As hubby and I were walking out of the school I started to get a little misty myself. Me, who has been so excited for this day. I told myself I was not going to cry. I have been looking forward to this for years. Time. Time to clean the house up more, time to scrapbook, time to nap, time to myself. That is what school means for me I reminded myself. I managed to fend off the tears on the short walk home with hubby, however, when he went to get in his truck to return to work I found myself getting choked up.
As soon as he drove off I found myself doing something that I had sworn I wouldn't do. CRYING! Even now I am still tearing up and feeling like a ninny. It's not that I will miss them so much (hey there are still at least 6 more waking hours for them to annoy me) or that I'm worried about them (which I am of course. Will they like it, will they make friends, what if someone teases them, what if they hate their teacher? etc.) but it is more about this being such a big milestone.
Sydney said to me this morning "Why do you want us to look beautiful today?" as I was helping her put on her tights and shoes.
I replied "Because I am going to remember this day for the rest of your lives." And I will.
Maybe tonight will be better. I can hope.
He is staring at me like this right now because he knows it is almost 8 o'clock and that is when he gets fed his dinner. Some days, lets make that most days, he is the bane of my existence.
As soon as I set foot out of bed in the morning he wants to be fed. To ensure that I don't forget (as if I could) he follows me around at a prance making little clik-clak noises with his claws on our hardwood floors at no further a distance than 10 inches at all times until I do feed him.
While the girls eat breakfast he paces behind their chairs because he knows that sooner or later something will fall due to the fact that they are the messiest eaters in the world (see previous post). If anyone should make the mistake of leaving food unattended for more than 5 seconds anywhere that he can reach it that is too damn bad because it will be his.
At lunch it is the same scenario.
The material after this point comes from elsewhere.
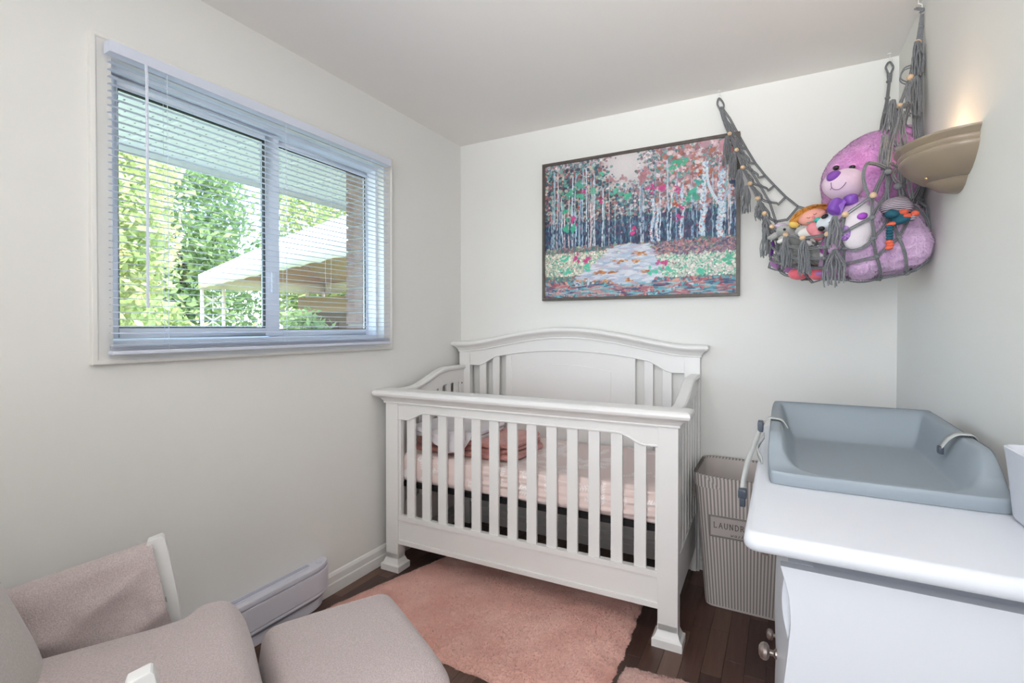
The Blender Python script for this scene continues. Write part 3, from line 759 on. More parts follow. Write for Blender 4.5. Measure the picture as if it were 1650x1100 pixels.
# printed cloth label on the front
def hfront(x_, z, o_=.0055):
    t = z/.605; return (x_, -(.18*(.66+.34*t)) - o_, z)
lb = MB(); lb.grid([[hfront(x_, z, .0045) for x_ in np.linspace(-.145, .145, 8)] for z in np.linspace(.330, .430, 4)]); lb.build('cloth_label', mat('label_cloth', '#b3aaa6', .9, bump=(300, .2, .001)), hp, smooth=180)
ink = mat('label_ink', '#57504e', .9)
st = MB()
for e, r_ in ((.0, .0011), (.004, .0007)):
    a, b, c, d = -.143+e, .143-e, .333+e, .427-e
    for p, q in (((a, c), (b, c)), ((b, c), (b, d)), ((b, d), (a, d)), ((a, d), (a, c))): st.tube([hfront(p[0], p[1]), hfront(q[0], q[1])], r_, 4)
st.build('label_border', ink, hp, smooth=0)
GL = {  # letter strokes: (points, weight) on a 0..1 box
 'L': ([((.2, 0), (.2, 1)), ((.2, 0), (.85, 0))], [((.05, 1), (.38, 1)), ((.05, 0), (.3, 0)), ((.85, 0), (.85, .22))]),
 'A': ([((.08, 0), (.5, 1)), ((.5, 1), (.92, 0)), ((.25, .36), (.76, .36))], [((-.03, 0), (.22, 0)), ((.78, 0), (1.05, 0))]),
 'U': ([((.15, 1), (.15, .3), (.28, .06), (.5, 0), (.72, .06), (.85, .3), (.85, 1))], [((.0, 1), (.3, 1)), ((.7, 1), (1, 1))]),
 'N': ([((.15, 0), (.15, 1)), ((.15, 1), (.85, 0)), ((.85, 0), (.85, 1))], [((0, 0), (.3, 0)), ((0, 1), (.2, 1)), ((.7, 1), (1, 1))]),
 'D': ([((.18, 0), (.18, 1)), ((.05, 1), (.5, 1), (.82, .8), (.92, .5), (.82, .2), (.5, 0), (.05, 0))], []),
 'R': ([((.18, 0), (.18, 1)), ((.05, 1), (.55, 1), (.75, .88), (.75, .66), (.55, .52), (.18, .5)), ((.45, .5), (.92, 0))], [((.03, 0), (.33, 0)), ((.85, 0), (1.05, .02))]),
 'Y': ([((.08, 1), (.5, .48)), ((.92, 1), (.5, .48)), ((.5, .48), (.5, 0))], [((-.03, 1), (.24, 1)), ((.76, 1), (1.03, 1)), ((.36, 0), (.64, 0))]),
 'w': ([((0, .6), (.15, .1), (.3, .1), (.45, .5), (.52, .1), (.68, .1), (.85, .6))], []),
 'a': ([((.8, .55), (.4, .6), (.1, .3), (.25, .05), (.6, .15), (.8, .55), (.72, .1), (.9, .05))], []),
 's': ([((.75, .5), (.4, .6), (.25, .42), (.6, .25), (.5, .05), (.1, .1))], []),
 'h': ([((.45, 1.1), (.15, .0)), ((.22, .35), (.5, .58), (.68, .45), (.58, .05), (.8, .08))], []),
}
tx = MB()
def write(word, x0, z0, h, wd, gap, r_, ital=0):
    for ch in word:
        for grp, rr in ((GL[ch][0], r_), (GL[ch][1], r_*.6)):
            for stv in grp: tx.tube([hfront(x0+p[0]*wd+p[1]*h*ital, z0+p[1]*h, .0058) for p in stv], rr, 4)
        x0 += wd+gap
write('LAUNDRY', -.127, .374, .024, .0165, .0050, .0013)
write('wash', -.058, .343, .016, .0125, .0015, .0008, .25)
tx.build('label_lettering', ink, hp, smooth=0)

# ---------------------------------------------------------------- dresser
dr = thing('dresser', 'white painted bow-front dresser with silver knobs below the changing pad', 'dresser', (.2, 1.48, 0))
def dpart(mb, name, m=M_dress, **k): o = mb.build(name, m, dr, **k); o.matrix_parent_inverse = Matrix.Translation((-.2, -1.48, 0)); return o
X0, X1, Y0, Y1, H = -.058, XR-.002, .945, 2.03, .90
def rpoly(x0, x1, y0, y1, r):   # rounded at the two free corners (left side)
    pts = []
    for k in range(9): a = PI+PI/2*k/8; pts.append((x0+r+r*math.cos(a), y0+r+r*math.sin(a)))
    pts += [(x1, y0), (x1, y1)]
    for k in range(9): a = PI/2+PI/2*k/8; pts.append((x0+r+r*math.cos(a), y1-r+r*math.sin(a)))
    return pts
# table top, edge rounded like a bullnose
rows = []; TP = [(.012, -.034), (.004, -.031), (.001, -.026), (0, -.019), (.001, -.012), (.004, -.005), (.009, -.001), (.014, 0)]
for (e, dz) in TP: rows.append([(x_, y_, H+dz) for x_, y_ in rpoly(X0+e, X1, Y0+e, Y1-e, .022-e*.3)])
tp = MB(); tp.grid(rows, closed_u=True); n_ = len(rows[0]); tp.add(rows[-1], [tuple(range(n_))]); tp.add(rows[0], [tuple(range(n_-1, -1, -1))])
dpart(tp, 'dresser_top', smooth=50)
dpart(MB().box(X0+.070, X1, Y0+.115, Y1-.03, H-.072, H-.033), 'frieze', bevel=.001)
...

I feed him a "snack" at about 3 o'clock because then he will eat that and go outside at my insistence for a little bit while the girls usually have a snack and this saves my floor from the pacing a little bit. He usually starts giving me "the look" (as seen above) and dogging my heels at about 2 o'clock.
Dinner is usually the same scenario, unless the hubby is home and then he will sit 3 feet from him and drool while watching us eat dinner. I started feeding him his dinner at 8 o'clock for purely selfish reasons. We used to feed him around our dinner time, but there is usually too much going on and having him right on my heels and tripping over him and two 5 year olds in the kitchen while trying to make dinner wasn't working for me. Gee, I wonder why? So I started off feeding him after I got the girls to bed when things were calm but once again couldn't stand him being my shadow while trying to get pj's, supervising tooth brushing, and making sure everyone has gone to the potty so it got changed again. It got moved to when I start to get the girls ready for bed because then he will go outside for a bit to do his business and not pester me to distraction.
Talk about training your humans, he is a master.
So what redeeming qualities does he have you may ask. He is just so darn cute. He is very mellow and allows the girls to do a myriad of things to him, including, but not limited to: tucking his ears in his collar, dressing him up with necklaces, veils, and sunglasses, pretend walking him on his leash in a circle around our house, teasing him with food, and using him as a foot rest. He is a good vacuum for the things dropped by my messy eaters. And mostly because he snuggles with me in bed when the hubby is gone.